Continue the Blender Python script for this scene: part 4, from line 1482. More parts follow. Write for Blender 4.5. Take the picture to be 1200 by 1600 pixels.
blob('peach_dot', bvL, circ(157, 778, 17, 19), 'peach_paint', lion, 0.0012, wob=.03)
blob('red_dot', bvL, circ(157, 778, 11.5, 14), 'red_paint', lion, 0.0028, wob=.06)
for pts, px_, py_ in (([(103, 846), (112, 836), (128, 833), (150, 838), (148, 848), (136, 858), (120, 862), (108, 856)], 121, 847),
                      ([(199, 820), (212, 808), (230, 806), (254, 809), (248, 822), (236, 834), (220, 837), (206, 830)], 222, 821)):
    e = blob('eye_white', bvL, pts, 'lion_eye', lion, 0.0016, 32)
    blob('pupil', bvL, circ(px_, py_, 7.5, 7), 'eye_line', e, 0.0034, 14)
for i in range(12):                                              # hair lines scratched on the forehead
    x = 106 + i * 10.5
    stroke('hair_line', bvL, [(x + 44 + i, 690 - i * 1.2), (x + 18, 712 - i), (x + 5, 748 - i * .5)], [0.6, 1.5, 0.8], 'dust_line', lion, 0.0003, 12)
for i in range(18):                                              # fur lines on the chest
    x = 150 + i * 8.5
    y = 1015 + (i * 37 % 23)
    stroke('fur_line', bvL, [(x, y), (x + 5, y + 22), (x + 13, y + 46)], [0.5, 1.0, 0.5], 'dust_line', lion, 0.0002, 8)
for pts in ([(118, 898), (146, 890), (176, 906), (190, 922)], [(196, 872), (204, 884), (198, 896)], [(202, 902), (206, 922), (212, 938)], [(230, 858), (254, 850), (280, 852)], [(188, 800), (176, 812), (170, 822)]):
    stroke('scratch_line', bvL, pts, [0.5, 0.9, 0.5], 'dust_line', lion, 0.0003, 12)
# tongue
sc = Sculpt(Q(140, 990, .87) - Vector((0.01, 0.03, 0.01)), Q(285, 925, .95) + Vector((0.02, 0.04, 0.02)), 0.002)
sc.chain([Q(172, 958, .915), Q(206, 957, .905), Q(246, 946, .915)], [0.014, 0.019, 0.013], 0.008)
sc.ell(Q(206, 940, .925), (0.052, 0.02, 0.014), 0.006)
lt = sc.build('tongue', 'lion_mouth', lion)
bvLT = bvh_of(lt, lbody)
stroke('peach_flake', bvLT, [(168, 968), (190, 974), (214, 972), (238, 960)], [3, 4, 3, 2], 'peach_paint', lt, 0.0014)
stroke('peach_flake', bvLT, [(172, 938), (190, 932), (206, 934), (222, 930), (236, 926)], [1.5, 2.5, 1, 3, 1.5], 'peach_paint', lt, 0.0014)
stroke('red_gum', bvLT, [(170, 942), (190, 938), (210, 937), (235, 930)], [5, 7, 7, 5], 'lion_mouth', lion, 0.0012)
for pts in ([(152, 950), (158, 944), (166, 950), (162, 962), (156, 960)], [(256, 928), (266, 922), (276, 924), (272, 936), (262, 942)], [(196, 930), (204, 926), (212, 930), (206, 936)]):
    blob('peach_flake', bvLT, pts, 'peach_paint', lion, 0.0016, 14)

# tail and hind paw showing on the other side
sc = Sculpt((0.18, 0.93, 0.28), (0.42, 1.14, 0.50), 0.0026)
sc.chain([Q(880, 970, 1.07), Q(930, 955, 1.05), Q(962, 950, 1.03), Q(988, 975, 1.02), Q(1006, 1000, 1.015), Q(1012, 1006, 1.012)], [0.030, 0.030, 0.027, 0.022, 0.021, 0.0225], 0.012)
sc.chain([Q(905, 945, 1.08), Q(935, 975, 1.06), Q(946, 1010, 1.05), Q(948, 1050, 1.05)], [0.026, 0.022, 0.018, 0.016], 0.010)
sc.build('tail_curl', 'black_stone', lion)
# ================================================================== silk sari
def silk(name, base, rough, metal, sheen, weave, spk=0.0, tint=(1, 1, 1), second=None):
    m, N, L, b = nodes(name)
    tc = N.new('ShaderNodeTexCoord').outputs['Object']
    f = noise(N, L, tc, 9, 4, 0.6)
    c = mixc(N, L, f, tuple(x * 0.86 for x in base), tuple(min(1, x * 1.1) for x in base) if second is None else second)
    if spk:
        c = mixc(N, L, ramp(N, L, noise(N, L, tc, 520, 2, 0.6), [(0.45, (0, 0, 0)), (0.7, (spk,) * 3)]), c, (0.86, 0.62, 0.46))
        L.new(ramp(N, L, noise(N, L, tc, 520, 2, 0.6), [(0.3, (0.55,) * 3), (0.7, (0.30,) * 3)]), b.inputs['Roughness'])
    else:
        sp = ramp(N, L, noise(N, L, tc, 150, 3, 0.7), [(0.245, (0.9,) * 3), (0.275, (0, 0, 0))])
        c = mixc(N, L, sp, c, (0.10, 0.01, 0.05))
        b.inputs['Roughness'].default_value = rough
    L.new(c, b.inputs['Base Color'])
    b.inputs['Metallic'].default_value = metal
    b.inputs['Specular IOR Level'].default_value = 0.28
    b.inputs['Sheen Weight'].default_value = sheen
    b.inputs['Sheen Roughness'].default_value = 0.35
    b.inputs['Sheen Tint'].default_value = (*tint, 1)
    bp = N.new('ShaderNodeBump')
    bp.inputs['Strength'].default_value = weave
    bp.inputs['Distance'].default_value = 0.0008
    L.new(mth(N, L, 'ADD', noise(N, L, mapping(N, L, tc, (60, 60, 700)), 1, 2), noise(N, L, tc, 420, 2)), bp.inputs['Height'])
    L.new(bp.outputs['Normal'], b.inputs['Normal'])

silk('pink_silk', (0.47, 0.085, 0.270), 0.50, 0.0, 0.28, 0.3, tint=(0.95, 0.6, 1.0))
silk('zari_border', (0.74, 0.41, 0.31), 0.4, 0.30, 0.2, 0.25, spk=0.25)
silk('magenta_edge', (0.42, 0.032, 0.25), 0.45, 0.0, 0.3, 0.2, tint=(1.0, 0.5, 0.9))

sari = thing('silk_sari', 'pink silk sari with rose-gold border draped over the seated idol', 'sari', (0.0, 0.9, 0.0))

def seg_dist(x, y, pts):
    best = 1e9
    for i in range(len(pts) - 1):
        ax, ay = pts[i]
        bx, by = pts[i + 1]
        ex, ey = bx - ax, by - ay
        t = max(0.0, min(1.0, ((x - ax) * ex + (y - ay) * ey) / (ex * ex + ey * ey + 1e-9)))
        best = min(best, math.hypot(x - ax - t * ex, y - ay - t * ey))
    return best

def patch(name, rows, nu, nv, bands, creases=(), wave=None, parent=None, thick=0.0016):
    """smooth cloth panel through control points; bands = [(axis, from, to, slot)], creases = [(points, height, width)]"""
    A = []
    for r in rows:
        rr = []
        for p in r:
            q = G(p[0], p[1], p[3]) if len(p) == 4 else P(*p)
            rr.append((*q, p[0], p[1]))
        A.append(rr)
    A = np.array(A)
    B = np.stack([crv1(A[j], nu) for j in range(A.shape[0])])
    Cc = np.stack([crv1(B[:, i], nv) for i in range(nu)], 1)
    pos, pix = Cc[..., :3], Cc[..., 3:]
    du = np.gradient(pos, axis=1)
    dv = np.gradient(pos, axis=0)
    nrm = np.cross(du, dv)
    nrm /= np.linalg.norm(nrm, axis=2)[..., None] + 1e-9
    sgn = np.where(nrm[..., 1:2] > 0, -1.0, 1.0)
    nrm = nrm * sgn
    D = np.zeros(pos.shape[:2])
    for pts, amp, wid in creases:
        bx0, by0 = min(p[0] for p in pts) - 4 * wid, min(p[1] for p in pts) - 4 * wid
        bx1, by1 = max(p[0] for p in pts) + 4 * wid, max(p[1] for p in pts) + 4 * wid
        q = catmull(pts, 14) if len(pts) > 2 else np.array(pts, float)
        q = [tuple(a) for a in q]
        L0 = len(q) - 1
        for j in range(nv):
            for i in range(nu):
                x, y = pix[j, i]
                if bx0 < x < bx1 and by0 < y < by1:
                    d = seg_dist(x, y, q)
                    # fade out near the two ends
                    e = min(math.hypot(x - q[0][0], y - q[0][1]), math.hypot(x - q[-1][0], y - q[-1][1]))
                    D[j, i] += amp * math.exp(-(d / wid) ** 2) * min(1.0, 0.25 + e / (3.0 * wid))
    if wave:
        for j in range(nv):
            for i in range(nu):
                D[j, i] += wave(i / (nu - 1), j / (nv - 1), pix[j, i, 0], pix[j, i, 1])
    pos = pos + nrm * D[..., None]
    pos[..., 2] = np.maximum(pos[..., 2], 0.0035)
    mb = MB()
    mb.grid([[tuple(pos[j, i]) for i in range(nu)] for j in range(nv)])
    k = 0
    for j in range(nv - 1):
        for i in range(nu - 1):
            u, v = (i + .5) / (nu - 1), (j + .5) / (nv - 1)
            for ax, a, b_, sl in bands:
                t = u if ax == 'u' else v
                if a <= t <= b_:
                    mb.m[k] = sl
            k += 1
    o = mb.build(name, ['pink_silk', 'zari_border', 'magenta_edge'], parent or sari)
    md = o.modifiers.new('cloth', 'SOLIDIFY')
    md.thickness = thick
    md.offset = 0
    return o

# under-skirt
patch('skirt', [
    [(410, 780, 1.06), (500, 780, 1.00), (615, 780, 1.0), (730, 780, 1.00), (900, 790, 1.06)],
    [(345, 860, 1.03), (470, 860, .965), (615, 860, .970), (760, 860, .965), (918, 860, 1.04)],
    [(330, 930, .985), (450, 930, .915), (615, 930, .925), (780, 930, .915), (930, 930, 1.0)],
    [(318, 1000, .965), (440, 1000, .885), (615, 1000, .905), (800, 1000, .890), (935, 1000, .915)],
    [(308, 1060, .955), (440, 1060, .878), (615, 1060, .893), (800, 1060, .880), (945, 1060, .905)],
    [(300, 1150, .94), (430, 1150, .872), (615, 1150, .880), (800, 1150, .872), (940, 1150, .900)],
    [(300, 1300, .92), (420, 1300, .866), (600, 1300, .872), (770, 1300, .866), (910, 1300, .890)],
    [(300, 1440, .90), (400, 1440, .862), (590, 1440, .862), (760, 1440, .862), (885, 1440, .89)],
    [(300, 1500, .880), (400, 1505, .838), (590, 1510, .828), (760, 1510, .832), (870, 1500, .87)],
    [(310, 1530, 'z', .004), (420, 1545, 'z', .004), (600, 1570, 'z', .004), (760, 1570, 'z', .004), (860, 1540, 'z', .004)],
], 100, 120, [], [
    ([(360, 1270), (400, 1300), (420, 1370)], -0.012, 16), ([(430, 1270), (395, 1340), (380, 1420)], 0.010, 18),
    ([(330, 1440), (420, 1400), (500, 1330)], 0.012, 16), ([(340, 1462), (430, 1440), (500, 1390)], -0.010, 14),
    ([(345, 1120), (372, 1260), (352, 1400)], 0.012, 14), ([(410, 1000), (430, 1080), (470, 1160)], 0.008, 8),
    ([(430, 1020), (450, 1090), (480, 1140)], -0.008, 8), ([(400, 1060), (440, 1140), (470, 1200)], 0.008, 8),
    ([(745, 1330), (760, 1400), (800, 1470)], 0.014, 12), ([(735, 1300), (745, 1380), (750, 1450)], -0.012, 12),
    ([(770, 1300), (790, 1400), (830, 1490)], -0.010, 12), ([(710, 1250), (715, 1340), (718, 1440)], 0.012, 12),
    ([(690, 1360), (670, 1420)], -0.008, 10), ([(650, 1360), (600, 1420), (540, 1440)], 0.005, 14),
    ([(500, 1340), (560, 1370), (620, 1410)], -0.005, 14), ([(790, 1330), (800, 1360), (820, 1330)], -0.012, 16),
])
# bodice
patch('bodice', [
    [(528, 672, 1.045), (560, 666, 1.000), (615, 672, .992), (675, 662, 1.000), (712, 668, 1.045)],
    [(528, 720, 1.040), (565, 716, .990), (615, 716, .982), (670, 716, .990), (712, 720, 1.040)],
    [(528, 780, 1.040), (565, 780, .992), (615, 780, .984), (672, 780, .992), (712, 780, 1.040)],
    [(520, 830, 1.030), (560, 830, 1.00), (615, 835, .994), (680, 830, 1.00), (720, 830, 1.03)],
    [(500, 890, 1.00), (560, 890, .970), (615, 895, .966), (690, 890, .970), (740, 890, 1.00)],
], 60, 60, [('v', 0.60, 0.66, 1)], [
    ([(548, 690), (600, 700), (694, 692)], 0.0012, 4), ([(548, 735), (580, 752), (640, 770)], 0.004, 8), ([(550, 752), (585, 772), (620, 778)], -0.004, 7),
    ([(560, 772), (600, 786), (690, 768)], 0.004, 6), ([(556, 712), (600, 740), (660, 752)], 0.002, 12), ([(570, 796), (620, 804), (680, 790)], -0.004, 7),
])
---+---
Each line above that includes "from" should be shown.

Solution to the problem:
Continue the Blender Python script for this scene: part 4, from line 1482. More parts follow. Write for Blender 4.5. Take the picture to be 1200 by 1600 pixels.
    """smooth cloth panel through control points; bands = [(axis, from, to, slot)], creases = [(points, height, width)]"""